Такова его восходящая карьера. Но было в ней одно существенное понижение: в 1922 году комиссар академии перешел там же в рядовые слушатели — увидел, что со своим землемерным образованием занял чужое место.
Стал инженером, окончил адъюнктуру и вновь поднялся до должности начальника академии.
Арестовали его в 1937 году, отпустили в 1943, «простив». В заключении он работал в секретных конструкторских бюро НКВД с А. Н. Туполевым, В. М. Мясищевым, Р. Л. Бартини, В. М. Петляковым, «прощенный» — с Мясищевым и Туполевым, по совместительству преподавал в МАИ. Автор учебника по оборудованию самолетов и более двадцати изобретений. Генерал-лейтенант в отставке.
О заседании Реввоенсовета СССР в июне 1937 года, о начале разгрома верхушки Красной армии К. Е. Полищук рассказывает по памяти, без ссылок на архивы, литературу. Не беда. Расхождения получились, насколько можно судить, непринципиальными, лишь в некоторых деталях, а главное — документы и литература не всегда правдивее памяти. Во всяком случае, с ней тоже надо считаться.
(Далее следует текст документа.)
В Электротехнической академии РККА, начальником которой был я, все это можно было наблюдать в натуре: потоки грязных доносов, следующих за ними исключений из партии и, наконец, арестов. Начали один за другим исчезать преподаватели, слушатели и сотрудники. Почему, куда, по каким обвинениям — все оставалось неизвестным, в том числе и мне, и комиссару академии. Конечно, ползли слухи: арестовали шпиона Яковлева (начальник исследовательского отдела, он был в командировке в Америке), арестовали Яворского (начальник факультета), «вредителя», троцкиста и так далее.
Одно за другим шли партсобрания, на которых рассматривались дела об исключении из партии либо тех, над которыми висел меч, либо тех, на которых он уже опустился. В последних случаях парторганизации сообщалось, что такой-то изобличен как враг народа и арестован, следовало единогласное решение об исключении. Все наши частные события шли на фоне громких всенародных процессов «троцкистских блоков», сначала Каменева — Зиновьева, а затем Пятакова — Радека.

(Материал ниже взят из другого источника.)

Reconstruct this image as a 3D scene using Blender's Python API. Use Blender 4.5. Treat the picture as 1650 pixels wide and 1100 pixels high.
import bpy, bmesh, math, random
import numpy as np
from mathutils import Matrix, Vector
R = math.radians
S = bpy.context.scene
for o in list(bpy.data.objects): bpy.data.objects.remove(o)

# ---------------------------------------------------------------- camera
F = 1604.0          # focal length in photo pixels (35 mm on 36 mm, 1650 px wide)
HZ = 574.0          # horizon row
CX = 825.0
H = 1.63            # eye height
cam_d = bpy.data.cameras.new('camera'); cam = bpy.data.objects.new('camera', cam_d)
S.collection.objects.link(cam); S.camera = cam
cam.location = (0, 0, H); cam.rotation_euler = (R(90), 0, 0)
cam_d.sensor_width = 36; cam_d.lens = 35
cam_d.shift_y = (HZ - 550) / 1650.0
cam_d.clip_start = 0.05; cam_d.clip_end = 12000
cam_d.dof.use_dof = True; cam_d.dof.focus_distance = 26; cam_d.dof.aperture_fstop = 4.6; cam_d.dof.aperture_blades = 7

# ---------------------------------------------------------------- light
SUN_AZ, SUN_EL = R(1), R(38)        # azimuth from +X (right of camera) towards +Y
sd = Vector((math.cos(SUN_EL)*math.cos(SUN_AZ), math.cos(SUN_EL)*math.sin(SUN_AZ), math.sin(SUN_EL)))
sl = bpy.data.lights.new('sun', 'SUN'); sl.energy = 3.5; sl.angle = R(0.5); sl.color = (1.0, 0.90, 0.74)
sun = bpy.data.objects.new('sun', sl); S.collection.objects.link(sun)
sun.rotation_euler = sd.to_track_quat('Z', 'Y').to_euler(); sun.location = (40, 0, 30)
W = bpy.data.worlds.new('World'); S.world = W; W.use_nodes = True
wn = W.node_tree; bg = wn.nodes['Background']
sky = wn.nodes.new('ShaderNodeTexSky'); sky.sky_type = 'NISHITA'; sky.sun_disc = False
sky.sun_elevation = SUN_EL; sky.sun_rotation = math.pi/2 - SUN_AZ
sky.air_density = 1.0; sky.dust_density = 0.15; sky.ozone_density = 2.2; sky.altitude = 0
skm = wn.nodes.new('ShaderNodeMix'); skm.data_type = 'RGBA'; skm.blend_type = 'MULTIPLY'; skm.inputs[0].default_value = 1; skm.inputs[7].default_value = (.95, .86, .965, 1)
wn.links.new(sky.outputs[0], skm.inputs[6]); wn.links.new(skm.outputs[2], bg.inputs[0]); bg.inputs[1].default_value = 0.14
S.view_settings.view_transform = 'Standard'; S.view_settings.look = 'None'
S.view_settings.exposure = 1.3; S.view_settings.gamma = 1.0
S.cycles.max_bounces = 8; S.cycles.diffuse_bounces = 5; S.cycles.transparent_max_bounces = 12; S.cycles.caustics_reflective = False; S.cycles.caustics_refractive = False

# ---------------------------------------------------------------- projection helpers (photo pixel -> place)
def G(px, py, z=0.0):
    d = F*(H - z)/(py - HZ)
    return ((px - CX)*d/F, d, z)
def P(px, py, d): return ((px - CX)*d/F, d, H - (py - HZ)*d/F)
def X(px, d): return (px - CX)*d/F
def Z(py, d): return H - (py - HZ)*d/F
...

Вот в такой обстановке вечером 31 мая 1937 года я получил шифрованный вызов явиться завтра, 1 июня, на заседание РВС. Когда утром 1 июня я вошел в здание РВС (на улице Фрунзе), меня направили в секретариат наркома обороны. В комнатах секретариата и в зале заседаний уже собрались многие высшие начальники Красной армии: командующие войсками, начальники центральных управлений, начальники академии, некоторые командиры соединений. Все они сидели за столами, на которых лежали стопки отпечатанных на машинке листов бумаги. Все столы, специально поставленные, были покрыты такими материалами; сидящие за столами брали эти листки и прочитывали их, после чего вновь клали их на стол и брали другие. Все были угрюмы и молчаливы.
Когда я подошел к управделами РВС Смородинову и поздоровался, он сказал: «Идите к столам, найдите себе место и читайте разложенные материалы, заседание РВС состоится позже, когда будут прочитаны материалы». Нашел я себе место рядом с Тодорским, моим начальником по Управлению академиями, и Иппо, начальником Политической академии имени Ленина. Оба они были исключительно озабочены и безмолвны. Взял со стола стопку листов и начал читать. Листы оказались протоколами следственных показаний Тухачевского и других арестованных по обвинению в военном заговоре.